Was Nehemiah asking that no one should borrow or lend money or that all debts be canceled?

  • No. Nehemiah had taken a position that it was wrong to take collateral, charge exorbitant interest and to foreclose by taking people into bondage and slavery. He wanted compassion to rule the principles of lending. While the debts stood, Nehemiah wanted the abuses introduced by men to stop.

What was Nehemiah trying to do with the nobles and officials with regard to their oath and the shaking out of his robe?

  • Nehemiah was focusing in on the real issues that reside with repentance. He was not satisfied that the nobility and officials understood that they were wrong.
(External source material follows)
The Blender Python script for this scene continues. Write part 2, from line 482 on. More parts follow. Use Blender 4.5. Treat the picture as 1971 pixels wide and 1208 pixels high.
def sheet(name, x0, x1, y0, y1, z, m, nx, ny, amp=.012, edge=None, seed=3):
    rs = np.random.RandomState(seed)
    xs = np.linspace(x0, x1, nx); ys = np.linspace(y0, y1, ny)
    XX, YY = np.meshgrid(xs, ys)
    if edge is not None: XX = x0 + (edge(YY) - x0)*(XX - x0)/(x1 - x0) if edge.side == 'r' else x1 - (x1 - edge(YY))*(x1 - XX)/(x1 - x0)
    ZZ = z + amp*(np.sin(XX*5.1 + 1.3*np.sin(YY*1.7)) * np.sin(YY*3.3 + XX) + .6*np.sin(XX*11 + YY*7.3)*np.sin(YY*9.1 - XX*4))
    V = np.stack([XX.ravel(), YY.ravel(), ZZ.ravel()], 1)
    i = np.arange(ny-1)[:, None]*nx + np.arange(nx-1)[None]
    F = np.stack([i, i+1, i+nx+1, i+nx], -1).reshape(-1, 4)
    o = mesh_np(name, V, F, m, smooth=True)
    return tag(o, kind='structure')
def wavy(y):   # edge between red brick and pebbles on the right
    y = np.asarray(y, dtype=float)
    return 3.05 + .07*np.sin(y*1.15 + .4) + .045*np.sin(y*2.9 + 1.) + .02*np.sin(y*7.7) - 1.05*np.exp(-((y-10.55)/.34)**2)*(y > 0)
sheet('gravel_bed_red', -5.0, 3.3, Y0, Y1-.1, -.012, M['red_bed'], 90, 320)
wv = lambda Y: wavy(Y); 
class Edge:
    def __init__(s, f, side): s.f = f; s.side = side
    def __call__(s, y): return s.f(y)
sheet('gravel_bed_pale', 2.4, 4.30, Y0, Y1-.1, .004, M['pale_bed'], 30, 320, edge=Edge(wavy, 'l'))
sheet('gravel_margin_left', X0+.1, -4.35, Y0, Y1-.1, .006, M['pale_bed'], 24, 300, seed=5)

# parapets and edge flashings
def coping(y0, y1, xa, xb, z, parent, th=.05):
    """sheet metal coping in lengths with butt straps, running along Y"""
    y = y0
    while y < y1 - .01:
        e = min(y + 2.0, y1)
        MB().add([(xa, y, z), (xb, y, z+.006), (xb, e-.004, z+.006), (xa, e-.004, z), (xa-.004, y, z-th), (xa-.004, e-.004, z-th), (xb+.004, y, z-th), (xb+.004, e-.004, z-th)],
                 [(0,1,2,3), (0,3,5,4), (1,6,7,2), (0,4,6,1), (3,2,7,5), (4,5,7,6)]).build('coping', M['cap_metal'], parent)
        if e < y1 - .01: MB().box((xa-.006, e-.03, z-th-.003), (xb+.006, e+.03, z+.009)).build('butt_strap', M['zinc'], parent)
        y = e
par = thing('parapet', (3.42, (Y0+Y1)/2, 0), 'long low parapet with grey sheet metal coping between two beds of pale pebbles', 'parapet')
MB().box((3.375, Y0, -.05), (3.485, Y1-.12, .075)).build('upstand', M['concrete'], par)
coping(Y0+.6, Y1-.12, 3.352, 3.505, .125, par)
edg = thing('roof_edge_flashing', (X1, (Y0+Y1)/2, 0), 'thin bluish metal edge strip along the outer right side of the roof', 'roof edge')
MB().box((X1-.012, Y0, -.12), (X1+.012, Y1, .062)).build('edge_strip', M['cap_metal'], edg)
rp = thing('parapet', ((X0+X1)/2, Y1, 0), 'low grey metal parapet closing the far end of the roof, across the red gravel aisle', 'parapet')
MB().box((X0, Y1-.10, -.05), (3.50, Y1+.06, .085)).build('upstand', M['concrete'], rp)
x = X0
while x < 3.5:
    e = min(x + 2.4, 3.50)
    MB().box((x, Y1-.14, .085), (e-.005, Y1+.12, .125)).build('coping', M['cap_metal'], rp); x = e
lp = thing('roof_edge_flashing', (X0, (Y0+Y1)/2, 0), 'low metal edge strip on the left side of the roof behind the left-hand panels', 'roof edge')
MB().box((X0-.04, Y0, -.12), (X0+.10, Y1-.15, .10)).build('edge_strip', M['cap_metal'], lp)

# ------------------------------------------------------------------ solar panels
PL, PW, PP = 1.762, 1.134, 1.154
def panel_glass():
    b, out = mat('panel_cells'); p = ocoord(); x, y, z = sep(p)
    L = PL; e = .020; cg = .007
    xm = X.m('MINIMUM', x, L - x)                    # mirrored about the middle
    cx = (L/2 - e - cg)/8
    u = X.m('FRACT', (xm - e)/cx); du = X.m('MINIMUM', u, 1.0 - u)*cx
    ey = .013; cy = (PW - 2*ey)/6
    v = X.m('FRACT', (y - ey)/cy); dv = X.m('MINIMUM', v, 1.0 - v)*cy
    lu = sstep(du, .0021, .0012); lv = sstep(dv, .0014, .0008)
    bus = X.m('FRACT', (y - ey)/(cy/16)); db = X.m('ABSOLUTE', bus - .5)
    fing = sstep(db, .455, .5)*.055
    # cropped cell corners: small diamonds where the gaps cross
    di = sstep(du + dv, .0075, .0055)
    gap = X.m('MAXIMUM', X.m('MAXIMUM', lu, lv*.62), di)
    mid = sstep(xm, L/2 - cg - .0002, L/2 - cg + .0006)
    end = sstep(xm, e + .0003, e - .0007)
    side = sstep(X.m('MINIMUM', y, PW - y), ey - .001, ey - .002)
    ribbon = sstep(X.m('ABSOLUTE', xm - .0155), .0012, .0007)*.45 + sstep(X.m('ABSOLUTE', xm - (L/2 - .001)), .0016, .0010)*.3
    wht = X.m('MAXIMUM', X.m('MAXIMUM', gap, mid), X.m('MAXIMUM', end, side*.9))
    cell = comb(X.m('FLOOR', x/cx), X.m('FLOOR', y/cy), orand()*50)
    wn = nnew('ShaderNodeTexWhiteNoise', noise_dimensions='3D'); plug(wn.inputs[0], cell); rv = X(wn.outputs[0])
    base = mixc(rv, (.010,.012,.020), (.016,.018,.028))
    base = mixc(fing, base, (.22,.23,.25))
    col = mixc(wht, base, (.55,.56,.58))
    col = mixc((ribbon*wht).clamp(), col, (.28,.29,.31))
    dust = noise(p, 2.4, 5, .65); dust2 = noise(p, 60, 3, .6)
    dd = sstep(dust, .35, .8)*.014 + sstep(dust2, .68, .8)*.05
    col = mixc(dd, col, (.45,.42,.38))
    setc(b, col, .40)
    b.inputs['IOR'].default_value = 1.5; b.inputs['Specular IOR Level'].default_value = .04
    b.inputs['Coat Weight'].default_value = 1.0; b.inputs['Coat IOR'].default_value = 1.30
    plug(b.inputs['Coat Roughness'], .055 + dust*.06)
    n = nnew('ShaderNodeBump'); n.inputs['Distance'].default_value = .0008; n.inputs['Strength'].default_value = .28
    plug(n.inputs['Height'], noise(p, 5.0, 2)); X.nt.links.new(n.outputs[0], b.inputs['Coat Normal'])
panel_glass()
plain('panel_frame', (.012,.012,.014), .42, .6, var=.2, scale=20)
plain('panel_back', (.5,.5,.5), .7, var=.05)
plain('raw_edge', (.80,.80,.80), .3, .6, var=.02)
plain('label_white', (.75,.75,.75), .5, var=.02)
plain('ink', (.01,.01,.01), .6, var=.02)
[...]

Nehemiah wanted them to understand that they had to change their lives and the way that they did business. He made them sign an oath and presented them the knowledge that God would respond should they not uphold their commitments.
Section Five: Nehemiah’s Example

Have someone in your group read Nehemiah 5:14-19.

What was Nehemiah doing through the example he was setting?

  • Nehemiah knew that written oaths aside, people could easily slip back to their old ways. Through his example of unselfishness, he chose not to abuse his position of power as others had done in the past. Instead, he set a daily example of generosity.

What do you think Nehemiah’s daily dinners for 150 accomplished?

  • Besides the continued demonstration of a loving and sharing attitude, his ability to communicate his faith was no doubt spread among his followers faster. Openness and sharing with others is all part of God’s wonderful plan.


Why is it so important for church leadership to resolve internal problems such as Nehemiah ran into quickly? What could happen to the church itself if they are left unresolved?

  • Not to do so risks the well-being of the Church itself. Division among church members is Satan’s way of disrupting the good work of the Church.

Bible Truth Being Taught

When God’s people become divided and harm one another, only their commitment to His Word can reunite them.

Our Response

To look to God’s Word for eternal truths that transcend and heal divisions in the body of Christ.